=== Dataset extract ===

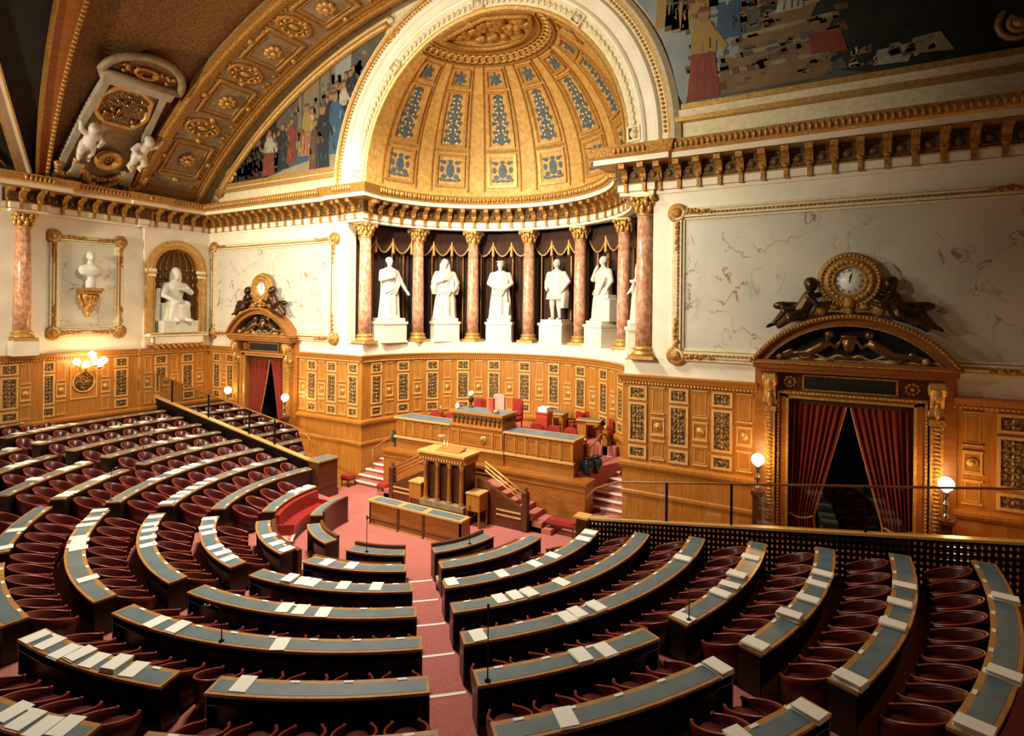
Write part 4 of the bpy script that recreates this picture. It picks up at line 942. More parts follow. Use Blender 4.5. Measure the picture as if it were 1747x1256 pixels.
# globe lamps beside the doorways
def lampproto():
    t=thing('globe_lamp','','lamp')
    m=MB(); m.ell((0,0,2.27),.175,20,14); m.build('globe','globe',t)
    m=MB(); m.lathe([(.0,1.38),(.10,1.40),(.05,1.48),(.035,1.62),(.07,1.70),(.075,1.78),(.04,1.84),(.05,1.95),(.10,2.05),(.11,2.10),(.0,2.12)],16); m.build('stem','chrome',t)
    m=MB(); m.box(-.16,.16,-.16,.16,0,.12); m.box(-.12,.12,-.12,.12,.12,1.26); m.box(-.16,.16,-.16,.16,1.26,1.38); m.build('pedestal','walnutd',t)
    return t
lp=lampproto(); LAMPS=[(10.35,'left of the right doorway'),(14.75,'right of the right doorway'),(-10.35,'right of the left doorway'),(-14.75,'left of the left doorway')]
for i,(x,l) in enumerate(LAMPS):
    lab='lit white globe lamp on a post '+l
    if i==0: lp.location=(x,-.66,.96); lp['label']=lab; lp['group']='globe lamps by the doorways'
    else: dup(lp,(x,-.66,.96),0,lab)
# chandelier sconce with globes on the left wall
TS=lambda s,o,z: Matrix(((lt[0],ln[0],0,LW(s,o)[0]),(lt[1],ln[1],0,LW(s,o)[1]),(0,0,1,z),(0,0,0,1)))
sc=wthing('wall_sconce','gilt wall sconce with six lit globes below the bust on the left wall','lamp',LW(6.0,0,4.8))
T=TS(6.0,0,0); m=MB(); m.lathe([(.0,-.02),(.25,0),(.2,.1),(.05,.15),(0,.15)],14,Matrix.Translation(Vector(LW(6,-.1,4.6)))@T.to_3x3().to_4x4()@Matrix.Rotation(-pi/2,4,'X'))
GL=[(-.55,.42,4.98),(.55,.42,4.98),(-.28,.62,4.86),(.28,.62,4.86),(0,.55,5.28),(.05,.75,4.98)]
for a,o,z in GL:
    m.tube([tuple(T@Vector(p)) for p in ((0,-.05,4.62),(a*.4,o*.5,4.45),(a,o,4.6),(a,o,z-.15))],.025,6)
    m.lathe([(.03,-.24),(.09,-.19),(.10,-.15),(0,-.14)],10,T@Matrix.Translation((a,o,z)))
m.build('bracket_arm','goldb',sc)
for a,o,z in GL: g=MB(); g.ell(tuple(T@Vector((a,o,z))),.155,16,12); g.build('globe','globe',sc)
# bust on gilt bracket
m=MB(); m.lathe([(.20,.0),(.20,.34),(.14,.38),(.13,.5)],14)
m.loft([ringe((0,0,.5),.16,.13,16),ringe((0,0,.62),.42,.20,16),ringe((0,0,.82),.50,.24,16),ringe((0,0,1.0),.40,.2,16),ringe((0,0,1.08),.15,.14,16),ringe((0,-.02,1.22),.13,.13,16)])
m.ell((0,-.04,1.42),(.165,.2,.235),14,10); m.ell((0,-.24,1.40),(.035,.05,.06)); m.ell((0,.02,1.52),(.175,.2,.16)); m.ell((0,-.18,1.30),(.08,.06,.06))
for x in (-.17,.17): m.ell((x,.0,1.42),(.03,.05,.06))
b=m.build('bust','statue',voxel=.025); q=LW(5.98,.32); b.location=(q[0],q[1],8.28); b.rotation_euler=(0,0,radians(80)); tag(b,'white marble bust on a gilt bracket, left wall','bust')
br=wthing('wall_bracket','gilt carved wall bracket carrying the marble bust','bracket',LW(5.98,0,8.2))
T=TS(5.98,0,0); m=MB(); m.box(-.42,.42,-.1,.62,8.14,8.28,T); m.box(-.36,.36,-.1,.54,8.02,8.14,T); m.build('shelf','gold',br)
m=MB(); m.loft([[tuple(T@Vector((w*cos(2*pi*i/12),o+o*sin(2*pi*i/12)-.08,z))) for i in range(12)] for w,o,z in ((.34,.26,8.02),(.30,.22,7.8),(.26,.2,7.6),(.20,.15,7.3),(.08,.08,7.0))]); 
for k in range(14): m.ell(tuple(T@Vector((rnd.uniform(-.28,.28)*(1-.05*k),.40-.02*k,7.95-.06*k))),(.08,.08,.09),7,5)
for s in (-1,1): m.tube([tuple(T@Vector((s*(.34+.06*sin(i*.7)),.2,8.0-.07*i))) for i in range(9)],.05,6)
m.build('corbel','goldb',br)
# niche
nt=wthing('niche','arched gilt niche framing the seated statue on the left wall','niche',LW(1.85,0,5.9))
def nring(m,r0_,r1_,o0,o1,zs,n=24):
    pts=[(-1,None)]+[(1,180-180*i/n) for i in range(n+1)]+[(2,None)]
    vs=[];fs=[]
    for kd,a in pts:
        for r,o in ((r0_,o0),(r1_,o0),(r1_,o1),(r0_,o1)):
            if kd==-1: p=(-r,o,zs)
            elif kd==2: p=(r,o,zs)
            else: p=(r*cos(radians(a)),o,9.3+r*sin(radians(a)))
            vs.append(tuple(TN@Vector(p)))
    for i in range(len(pts)-1):
        for j in range(4): fs.append((i*4+j,i*4+(j+1)%4,i*4+4+(j+1)%4,i*4+4+j))
    m.add(vs,fs)
TN=TS(1.85,0,0)
m=MB(); nring(m,1.17,1.30,-.05,.10,6.1); nring(m,1.30,1.52,-.02,.16,6.1); m.build('arch_frame','goldp',nt)
m=MB(); nring(m,1.52,1.58,-.02,.2,6.1); nring(m,1.15,1.19,-.05,.14,6.1)
for s in (-1,1): m.box(*sorted((s*1.10,s*1.62)),-.04,.24,9.12,9.22,TN)
m.build('gilt_moulding','goldb',nt)
m=MB()
for s in (-1,1): m.box(*sorted((s*1.10,s*1.60)),-.04,.20,9.22,9.36,TN); m.box(*sorted((s*1.12,s*1.58)),-.04,.18,8.98,9.12,TN)
m.build('impost','stone',nt)
m=MB(); m.smooth=True; vs=[];fs=[]; n=20
rows=[(6.1,1.0,0)]+[(9.3+1.17*sin(radians(e)),cos(radians(e)),e) for e in range(0,91,10)]
for z,k,e in rows:
    for i in range(n+1): a=pi*i/n; vs.append(tuple(TN@Vector((1.17*k*cos(a),-.95*k*sin(a),z))))
for j in range(len(rows)-1):
    for i in range(n): a=j*(n+1)+i; fs.append((a,a+1,a+n+2,a+n+1))
m.add(vs,fs); m.build('recess','golddk',nt)
m=MB()
for i in range(1,10):
    a=pi*i/10; m.tube([tuple(TN@Vector((1.14*k*cos(a),-.92*k*sin(a),z))) for z,k,e in rows[1:-1]],.035,6)
    m.ell(tuple(TN@Vector((1.1*cos(a),-.88*sin(a),9.4))),.07)
    for z in (9.0,8.6,8.2): m.ell(tuple(TN@Vector((1.12*cos(a),-.9*sin(a),z))),(.08,.05,.12),7,5)
m.build('shell_rib','goldb',nt)
m=MB(); m.box(-1.55,1.55,-.3,.42,5.98,6.14,TN); m.box(-1.35,1.35,-.1,.36,5.55,5.98,TN); 
m.build('sill','stone',nt)
m=MB()
for i in range(9): m.cap(tuple(TN@Vector((-1.25+i*.3,.30,5.55))),.10,tuple(TN@Vector((-1.05+i*.3,.26,5.40))),.09)
m.box(-1.5,1.5,-.1,.44,6.06,6.11,TN); m.box(-1.45,1.45,-.1,.40,5.55,5.60,TN)
for s in (-1,1): rectframe(m,TN@Matrix.Translation((s*1.42,.40,5.8)),.3,.32,.04,.05)
m.build('sill_gadroon','goldb',nt)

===

**What to produce:**
Copy every line of the data exactly as written, excluding the pictures.

**Answer to this exercise:**
Write part 4 of the bpy script that recreates this picture. It picks up at line 942. More parts follow. Use Blender 4.5. Measure the picture as if it were 1747x1256 pixels.
# globe lamps beside the doorways
def lampproto():
    t=thing('globe_lamp','','lamp')
    m=MB(); m.ell((0,0,2.27),.175,20,14); m.build('globe','globe',t)
    m=MB(); m.lathe([(.0,1.38),(.10,1.40),(.05,1.48),(.035,1.62),(.07,1.70),(.075,1.78),(.04,1.84),(.05,1.95),(.10,2.05),(.11,2.10),(.0,2.12)],16); m.build('stem','chrome',t)
    m=MB(); m.box(-.16,.16,-.16,.16,0,.12); m.box(-.12,.12,-.12,.12,.12,1.26); m.box(-.16,.16,-.16,.16,1.26,1.38); m.build('pedestal','walnutd',t)
    return t
lp=lampproto(); LAMPS=[(10.35,'left of the right doorway'),(14.75,'right of the right doorway'),(-10.35,'right of the left doorway'),(-14.75,'left of the left doorway')]
for i,(x,l) in enumerate(LAMPS):
    lab='lit white globe lamp on a post '+l
    if i==0: lp.location=(x,-.66,.96); lp['label']=lab; lp['group']='globe lamps by the doorways'
    else: dup(lp,(x,-.66,.96),0,lab)
# chandelier sconce with globes on the left wall
TS=lambda s,o,z: Matrix(((lt[0],ln[0],0,LW(s,o)[0]),(lt[1],ln[1],0,LW(s,o)[1]),(0,0,1,z),(0,0,0,1)))
sc=wthing('wall_sconce','gilt wall sconce with six lit globes below the bust on the left wall','lamp',LW(6.0,0,4.8))
T=TS(6.0,0,0); m=MB(); m.lathe([(.0,-.02),(.25,0),(.2,.1),(.05,.15),(0,.15)],14,Matrix.Translation(Vector(LW(6,-.1,4.6)))@T.to_3x3().to_4x4()@Matrix.Rotation(-pi/2,4,'X'))
GL=[(-.55,.42,4.98),(.55,.42,4.98),(-.28,.62,4.86),(.28,.62,4.86),(0,.55,5.28),(.05,.75,4.98)]
for a,o,z in GL:
    m.tube([tuple(T@Vector(p)) for p in ((0,-.05,4.62),(a*.4,o*.5,4.45),(a,o,4.6),(a,o,z-.15))],.025,6)
    m.lathe([(.03,-.24),(.09,-.19),(.10,-.15),(0,-.14)],10,T@Matrix.Translation((a,o,z)))
m.build('bracket_arm','goldb',sc)
for a,o,z in GL: g=MB(); g.ell(tuple(T@Vector((a,o,z))),.155,16,12); g.build('globe','globe',sc)
# bust on gilt bracket
m=MB(); m.lathe([(.20,.0),(.20,.34),(.14,.38),(.13,.5)],14)
m.loft([ringe((0,0,.5),.16,.13,16),ringe((0,0,.62),.42,.20,16),ringe((0,0,.82),.50,.24,16),ringe((0,0,1.0),.40,.2,16),ringe((0,0,1.08),.15,.14,16),ringe((0,-.02,1.22),.13,.13,16)])
m.ell((0,-.04,1.42),(.165,.2,.235),14,10); m.ell((0,-.24,1.40),(.035,.05,.06)); m.ell((0,.02,1.52),(.175,.2,.16)); m.ell((0,-.18,1.30),(.08,.06,.06))
for x in (-.17,.17): m.ell((x,.0,1.42),(.03,.05,.06))
b=m.build('bust','statue',voxel=.025); q=LW(5.98,.32); b.location=(q[0],q[1],8.28); b.rotation_euler=(0,0,radians(80)); tag(b,'white marble bust on a gilt bracket, left wall','bust')
br=wthing('wall_bracket','gilt carved wall bracket carrying the marble bust','bracket',LW(5.98,0,8.2))
T=TS(5.98,0,0); m=MB(); m.box(-.42,.42,-.1,.62,8.14,8.28,T); m.box(-.36,.36,-.1,.54,8.02,8.14,T); m.build('shelf','gold',br)
m=MB(); m.loft([[tuple(T@Vector((w*cos(2*pi*i/12),o+o*sin(2*pi*i/12)-.08,z))) for i in range(12)] for w,o,z in ((.34,.26,8.02),(.30,.22,7.8),(.26,.2,7.6),(.20,.15,7.3),(.08,.08,7.0))]); 
for k in range(14): m.ell(tuple(T@Vector((rnd.uniform(-.28,.28)*(1-.05*k),.40-.02*k,7.95-.06*k))),(.08,.08,.09),7,5)
for s in (-1,1): m.tube([tuple(T@Vector((s*(.34+.06*sin(i*.7)),.2,8.0-.07*i))) for i in range(9)],.05,6)
m.build('corbel','goldb',br)
# niche
nt=wthing('niche','arched gilt niche framing the seated statue on the left wall','niche',LW(1.85,0,5.9))
def nring(m,r0_,r1_,o0,o1,zs,n=24):
    pts=[(-1,None)]+[(1,180-180*i/n) for i in range(n+1)]+[(2,None)]
    vs=[];fs=[]
    for kd,a in pts:
        for r,o in ((r0_,o0),(r1_,o0),(r1_,o1),(r0_,o1)):
            if kd==-1: p=(-r,o,zs)
            elif kd==2: p=(r,o,zs)
            else: p=(r*cos(radians(a)),o,9.3+r*sin(radians(a)))
            vs.append(tuple(TN@Vector(p)))
    for i in range(len(pts)-1):
        for j in range(4): fs.append((i*4+j,i*4+(j+1)%4,i*4+4+(j+1)%4,i*4+4+j))
    m.add(vs,fs)
TN=TS(1.85,0,0)
m=MB(); nring(m,1.17,1.30,-.05,.10,6.1); nring(m,1.30,1.52,-.02,.16,6.1); m.build('arch_frame','goldp',nt)
m=MB(); nring(m,1.52,1.58,-.02,.2,6.1); nring(m,1.15,1.19,-.05,.14,6.1)
for s in (-1,1): m.box(*sorted((s*1.10,s*1.62)),-.04,.24,9.12,9.22,TN)
m.build('gilt_moulding','goldb',nt)
m=MB()
for s in (-1,1): m.box(*sorted((s*1.10,s*1.60)),-.04,.20,9.22,9.36,TN); m.box(*sorted((s*1.12,s*1.58)),-.04,.18,8.98,9.12,TN)
m.build('impost','stone',nt)
m=MB(); m.smooth=True; vs=[];fs=[]; n=20
rows=[(6.1,1.0,0)]+[(9.3+1.17*sin(radians(e)),cos(radians(e)),e) for e in range(0,91,10)]
for z,k,e in rows:
    for i in range(n+1): a=pi*i/n; vs.append(tuple(TN@Vector((1.17*k*cos(a),-.95*k*sin(a),z))))
for j in range(len(rows)-1):
    for i in range(n): a=j*(n+1)+i; fs.append((a,a+1,a+n+2,a+n+1))
m.add(vs,fs); m.build('recess','golddk',nt)
m=MB()
for i in range(1,10):
    a=pi*i/10; m.tube([tuple(TN@Vector((1.14*k*cos(a),-.92*k*sin(a),z))) for z,k,e in rows[1:-1]],.035,6)
    m.ell(tuple(TN@Vector((1.1*cos(a),-.88*sin(a),9.4))),.07)
    for z in (9.0,8.6,8.2): m.ell(tuple(TN@Vector((1.12*cos(a),-.9*sin(a),z))),(.08,.05,.12),7,5)
m.build('shell_rib','goldb',nt)
m=MB(); m.box(-1.55,1.55,-.3,.42,5.98,6.14,TN); m.box(-1.35,1.35,-.1,.36,5.55,5.98,TN); 
m.build('sill','stone',nt)
m=MB()
for i in range(9): m.cap(tuple(TN@Vector((-1.25+i*.3,.30,5.55))),.10,tuple(TN@Vector((-1.05+i*.3,.26,5.40))),.09)
m.box(-1.5,1.5,-.1,.44,6.06,6.11,TN); m.box(-1.45,1.45,-.1,.40,5.55,5.60,TN)
for s in (-1,1): rectframe(m,TN@Matrix.Translation((s*1.42,.40,5.8)),.3,.32,.04,.05)
m.build('sill_gadroon','goldb',nt)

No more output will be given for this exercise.